CS Lewis (Was: Favourite books)

minnow at belfry.org.uk minnow at belfry.org.uk
Mon Dec 13 17:39:12 EST 2004


The Knowledge Pika wrote

>I don't remember when I read the Narnia books, but I know I was less
>than 10, and I very specifically noticed the dying-and-reborn-God theme.
>I just didn't catch that it was specifically Christian, not having been
>brought up any specific sort of Christian (I was sometimes allowed to go
>to church with my relatives as a treat, which should say something about
>my upbringing...)

Since god-who-dies-and-is-reborn not even slightly the monopoly of
Christianity (whispers of Adonis/Tammuz, Mithras, Osiris, sibilant in the
shadows, I begin to think the rules say only the sibilant die for the
people and Jesus (Christ, the Messiah) is just Following the Rules;
Heinlein missed a trick with "Mike", that should have been "Steve") the
only point at which purely Christian symbolism came in for me was in *The
Voyage of the Dawn Treader* when Aslan turns into a lamb at the end, and as
an eight-year-old I remember that I found that simply silly.  Over-egging
his cake, as it were.

>As a result I was a bit shocked when I did join a church and they all
>told me how Narnia was Christian (I've got some much more Christian
>Fantasy about, which I re-read for fun from time to time). It doesn't
>bother me that much, but being pantheistic-altruistic-pagan I find that
>it doesn't interfere that much with my world-view.

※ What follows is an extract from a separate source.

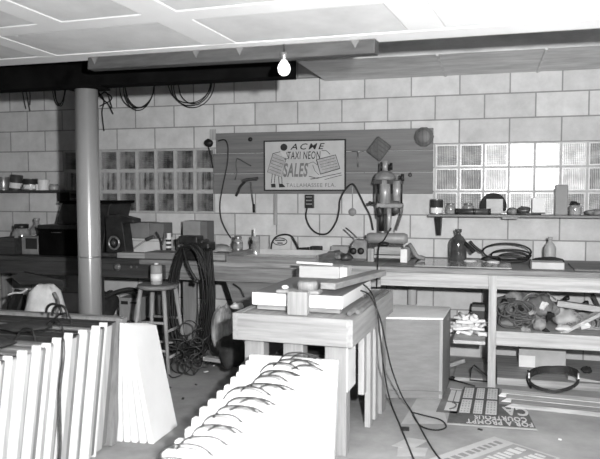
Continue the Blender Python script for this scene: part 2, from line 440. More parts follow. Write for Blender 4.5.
for i, pp in enumerate((((97, 88), (104, 100), (102, 112), (104, 131)), ((98, 92), (108, 104), (113, 114)), ((100, 86), (112, 98), (100, 106)), ((96, 96), (106, 92), (112, 108)))):
    P = [PY(*a, -.06-.012*i) for a in pp]; P.insert(0, P[0]+Vector((0, 0, .28))); hk.tube(P, .006, seg=5)
tag(hk.build('wire_tangle', black), 'tangle of black wire hanging just right of the steel column top', 'wire')

# ================================================================== WORKBENCH
ZT = .86
t = thing('workbench', 'long wooden workbench running along the whole block wall', 'workbench', (-.5, -.45, 0))
MB().box(-4.9, -2.35, -.87, -.03, .82, ZT).build('worktop', darkw(), t, bevel=.004)
MB().box(-2.35, -1.7, -.87, -.03, .82, ZT).build('worktop', midw(), t, bevel=.004)
MB().box(-1.7, -.33, -.87, -.03, .82, ZT).build('worktop', oldw(), t, bevel=.004)
MB().box(-.33, 2.9, -.87, -.03, .82, ZT).build('worktop', wood('grey_board', .22, 'x', .35), t, bevel=.004)
MB().box(-4.15, -2.12, -.85, -.81, .70, .82).build('apron', darkw(), t, bevel=.004)
MB().box(-2.12, -1.0, -.85, -.81, .70, .82).build('apron', midw(), t, bevel=.004)
MB().box(-1.0, -.33, -.85, -.81, .70, .82).build('apron', oldw(), t, bevel=.004)
MB().box(-.33, 2.9, -.85, -.81, .715, .82).build('apron', wood('pale_apron', .44, 'x', .25), t, bevel=.004)
legm = wood('pale_leg', .42, 'z', .25)
for xx, mm in ((-4.3, oldw('z')), (-2.75, darkw('z')), (.49, legm), (2.3, legm)):
    MB().box(xx-.028, xx+.028, -.88, -.80, 0, .82).build('leg', mm, t, bevel=.003)
for xx, mm in ((-4.3, oldw('z')), (-2.62, oldw('z')), (-.17, legm), (.48, legm), (2.3, legm)):
    MB().box(xx-.036, xx+.036, -.12, -.04, 0, .82).build('leg', mm, t, bevel=.003)
shm = wood('pale_shelf', .46, 'x', .22)
MB().box(.518, 2.9, -.85, -.81, .305, .41).build('shelf_rail', shm, t, bevel=.003)
MB().box(.518, 2.9, -.81, -.13, .385, .405).build('shelf', shm, t)
MB().box(.215, .442, -.86, -.04, .305, .33).build('shelf', shm, t)
# round bolt plates on the dark apron
for px_, rr in ((117, .035), (131, .012), (137, .010)):
    p = PY(px_, 267, -.851); g = MB().lathe((p.x, -.85, p.z), [(rr, 0), (rr, .004), (rr*.5, .006), (rr*.5, .012), (0, .012)], 16, axis=(0, -1, 0)); g.build('bolt', steel, t)

# ================================================================== PEGBOARD / TOOL BOARD
t = thing('tool_board', 'long wooden tool board fixed to the block wall between the glass windows', 'board', (-1.02, -.02, 1.4))
bm_ = wood('tool_board_plank', .155, 'x', .18)
zz = [1.40, 1.588, 1.775, 1.965]
for i in range(3):
    MB().box(-2.03+(.0 if i < 2 else .03), -.012, -.032, -.002, zz[i]+.0025, zz[i+1]-.0025).build('plank', bm_, t, bevel=.003)
MB().box(-2.055, -2.0, -.045, -.032, 1.90, 2.0).build('end_clip', wood('pale_clip', .4, 'z'), t)
YB = -.034
# sign
xL, xR, zL, zH = -1.515, -.778, 1.440, 1.872
t = thing('painted_sign', 'white painted sign reading ACME TAXI NEON SALES on the tool board', 'sign', (xL, YB, zL))
MB().box(xL, xR, YB-.012, YB, zL, zH).build('panel', mat('sign_white', .42, .6, noise=.08, bump=.05), t)
fr = MB(); g = .012; y0_, y1_ = YB-.018, YB-.0005
fr.box(xL-g, xR+g, y0_, y1_, zH, zH+g).box(xL-g, xR+g, y0_, y1_, zL-g, zL).box(xL-g, xL, y0_, y1_, zL, zH).box(xR, xR+g, y0_, y1_, zL, zH)
fr.build('frame', inkd, t)
sw, sh = xR-xL, zH-zL
def SM(u, v): # u right, v up in metres from lower-left of sign
    M = Matrix(((1, 0, 0, xL+u), (0, 0, -1, YB-.0125), (0, 1, 0, zL+v), (0, 0, 0, 1))); return M
def sgn(u, v): return ((u/600*sw*600/540), 0, 0)
def S2(ix, iy):  # pixel in the 600x459 zoom of the sign -> metres
    return ((ix-35)/(570-35)*sw, (365-iy)/(365-40)*sh)
def stext(s, ix0, iy0, ix1, iy1, mm, shear=0, rot=0, **k):
    a = S2(ix0, iy1); b = S2(ix1, iy0)
    text_mb(s, b[0]-a[0], b[1]-a[1], SM(*a) @ Matrix.Rotation(rot, 4, 'Z'), shear=shear, **k).build('lettering', mm, t)
stext('ACME', 208, 55, 440, 96, inkd, .3, space=1.35, bold=.012)
stext('TAXI NEON', 190, 108, 412, 160, inkd, .15)
stext('SALES', 160, 185, 330, 280, inkm, .25, bold=.03)
stext('TALLAHASSEE FLA.', 180, 322, 512, 348, inkm)
def sline(pts, r, mm=inkd, closed=False, nm='drawing', sub=1):
    P = []
    for ix, iy in pts: a = S2(ix, iy); P.append((xL+a[0], YB-.0135, zL+a[1]))
    MB().tube(P, r, seg=4, sub=sub, closed=closed).build(nm, mm, t)
def spoly(pts, mm, nm='drawing', dp=.0012):
    P = []
    for ix, iy in pts: a = S2(ix, iy); P.append((xL+a[0], YB-.012, zL+a[1]))
    MB().prism(P, (0, -dp, 0)).build(nm, mm, t)
g = lambda cx, cy, r, rx=1: [(cx+r*rx*math.cos(a*PI/8), cy+r*math.sin(a*PI/8)) for a in range(16)]
spoly(g(165, 78, 24), inkd)
spoly([(140, 108), (182, 108), (196, 150), (175, 165)], postl)
sgm = mat('drawn_board_grey', .34, .7, noise=.15, scale=30, bump=0)
spoly([(90, 118), (180, 155), (150, 280), (50, 245)], sgm); sline([(90, 118), (180, 155), (150, 280), (50, 245), (90, 118)], .002)
for i in range(5): sline([(88-i*6, 145+i*20), (165-i*6, 172+i*21)], .0018)
for a in ([(95, 118), (140, 108)], [(182, 112), (196, 150), (180, 160)], [(85, 258), (78, 320)], [(105, 262), (98, 325)], [(128, 275), (132, 325)], [(150, 280), (152, 325)]): sline(a, .003)
spoly([(75, 325), (105, 325), (108, 350), (78, 350)], inkd); spoly([(130, 325), (155, 325), (175, 348), (132, 350)], inkd)
spoly([(385, 165), (512, 135), (540, 225), (412, 262)], sgm)
sline([(385, 165), (512, 135), (540, 225), (412, 262), (385, 165)], .004)
for i in range(4): sline([(405+i*5, 180+i*18), (508+i*6, 155+i*18)], .0018)
sline([(420, 105), (450, 105), (475, 130)], .003); sline([(330, 190), (365, 180), (390, 200)], .0025); sline([(360, 200), (375, 240), (400, 265)], .002)
sline([(335, 275), (390, 290), (450, 275), (550, 255)], .0035); sline([(440, 298), (555, 268)], .003); sline([(345, 295), (400, 285)], .004)

# things hanging on the board
def bh(px_, py_): return PY(px_, py_, YB)
p = PY(209, 143, -.07)
t = thing('socket_lamp', 'black lamp socket clipped to the left end of the tool board', 'lamp', (p.x, -.07, p.z-.03))
MB().blob((p.x, -.075, p.z), (.045, .03, .035), 4, .15).build('socket_head', black, t)
MB().tube([PY(208, 146, -.06), PY(211, 156, -.055), PY(213, 168, -.05)], .006).build('lead', black, t)
wire('looped_cord', [PY(a, b, -.055) for a, b in ((218, 141), (225, 140), (228, 148), (227, 165), (223, 185), (220, 203), (221, 218), (226, 230), (231, 238))], .0065, 'black cord looping from the tool board left end down to the bench', 'cord')
p = bh(251, 139.5)
t = thing('wall_hook', 'small round black hook fixed high on the tool board left of the sign', 'hook', (p.x, YB, p.z))
MB().lathe((p.x, YB, p.z), [(.012, 0), (.012, .012), (.02, .016), (.018, .03), (0, .034)], 14, axis=(0, -1, 0)).build('knob', black, t)
# bent wire bracket
wire('wire_bracket', [PY(a, b, YB-.008) for a, b in ((251, 166), (244, 162), (237, 158.5), (236, 166), (237, 172), (235, 180))], .005, 'bent grey wire bracket hanging on the tool board above the pliers', 'bracket', m=dsteel, sub=2)
# pliers
t = thing('pliers', 'dark pliers hanging tilted on the tool board left of the hammer', 'pliers', PY(237, 196, YB))
MB().tube([PY(245, 181.5, YB-.014), PY(240, 187, YB-.014), PY(238, 192, YB-.014), PY(236, 196, YB-.014)], .012).build('grip', black, t)
MB().tube([PY(257, 180, YB-.012), PY(250, 180, YB-.012), PY(245, 181.5, YB-.014)], .008).build('jaw', dsteel, t)
# hammer
t = thing('claw_hammer', 'hammer hanging head up below the left part of the tool board', 'hammer', PY(254, 212, YB-.02))
MB().tube([PY(250.5, 182, -.06), PY(252, 195, -.05), PY(253.5, 206, -.04), PY(254, 212, -.04)], .0085).build('handle', dsteel, t)
MB().tube([PY(242, 181, -.06), PY(247, 179.5, -.06), PY(253, 179, -.06), PY(258, 178, -.06)], .013).build('head', dsteel, t)
MB().tube([PY(253.7, 204, -.05), PY(254, 212.5, -.05)], .012).build('grip', black, t)
# long chisel behind sign
x0, x1, z0, z1 = F(273.5, 277, 190, -.03, pyb=225)
tag(MB().box(x0, x1, -.034, -.02, z0, 1.40).build('wooden_stick', oldw('z'), bevel=.002), 'narrow grey wooden stick hanging down below the painted sign', 'stick')
# junction box with cord
x0, x1, z0, z1 = F(305.5, 313.5, 195, -.03, pyb=208)
t = thing('switch_box', 'small dark switch box below the painted sign where a cord starts', 'switch', ((x0+x1)/2, -.04, z0))
g = MB().box(x0, x1, -.055, -.003, z0, 1.395); g.build('box', blackm, t)
for i in range(3):
    z = z0+.03+i*.032; MB().box(x0+.012, x1-.008, -.060, -.055, z, z+.012).build('rocker', steel, t)
wire('power_cord', [PY(a, b, -.06) for a, b in ((307, 208), (306, 217), (310, 227), (318, 233.5), (328, 233), (336, 222), (339, 210), (340, 200), (345, 190), (352, 184), (357, 190), (364, 204), (370, 216), (373, 230))], .008, 'thick black power cord looping from the switch box to the power tool', 'cord')
# T square with weight
t = thing('tee_square', 'small pale metal tee hanging on the tool board right of the sign', 'square', PY(358, 172, YB))
MB().tube([bh(358, 152)+Vector((0, -.006, 0)), bh(358, 167)+Vector((0, -.006, 0))], .009, seg=4).build('blade', steel, t)
MB().tube([bh(352, 151.5)+Vector((0, -.006, 0)), bh(364, 151.5)+Vector((0, -.006, 0))], .005, seg=4).build('head', steel, t)
t = thing('plumb_disc', 'grey disc on a thin rod hanging below the tool board', 'disc', PY(352, 216, -.02))
MB().tube([PY(352.5, 186, -.04), PY(352.5, 208, -.025)], .005).build('rod', oldw('z'), t)
p = PY(352.5, 212, -.005); MB().lathe(p, [(.036, 0), (.036, .012), (0, .014)], 16, axis=(0, -1, 0)).build('disc', oldw('z'), t)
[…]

Narnia was written by a Christian who was in the first flush of
born-again-enthusiasm when he wrote it, I suspect.  Being born again tends
to make people behave like dalmatian puppies who've just found a dead
hedgehog: they wriggle and bounce and make excited noises about it.  The
rest of us don't need to get too involved.

(Memo to self: if one wishes to offend born-again christians this is
probably as good a way to do it as any.  Pointing out that Christ almost
certainly had lice and fleas also works.  Any born-again christians on the
list: I try to be a christian, but if you ask me in that special
meet-the-eye earnest way "are you Saved?" I come all over frivolous without
even *thinking* about it, and anyway the only possible answer is a totally
dead-pan "God knows.")

>Lewis's attitudes toward women are much more troubling-- I find it
>especially unnerving to realize that his books have a much more
>childish-academic-gentleman prejudice about adult women than Kipling
>does...

Baffled noise.

Kipling wasn't childish, wasn't an academic and as a member of the Press
mostly wasn't a gentleman, and I have never noticed any prejudice about
women in his books at all, unless it is that they are on the whole better
at being themselves than his men are.  In fact I'd've said his work is full
of splendid women just getting on with being women and letting the men
faffle about being mere and male if they want to.  Please please explain!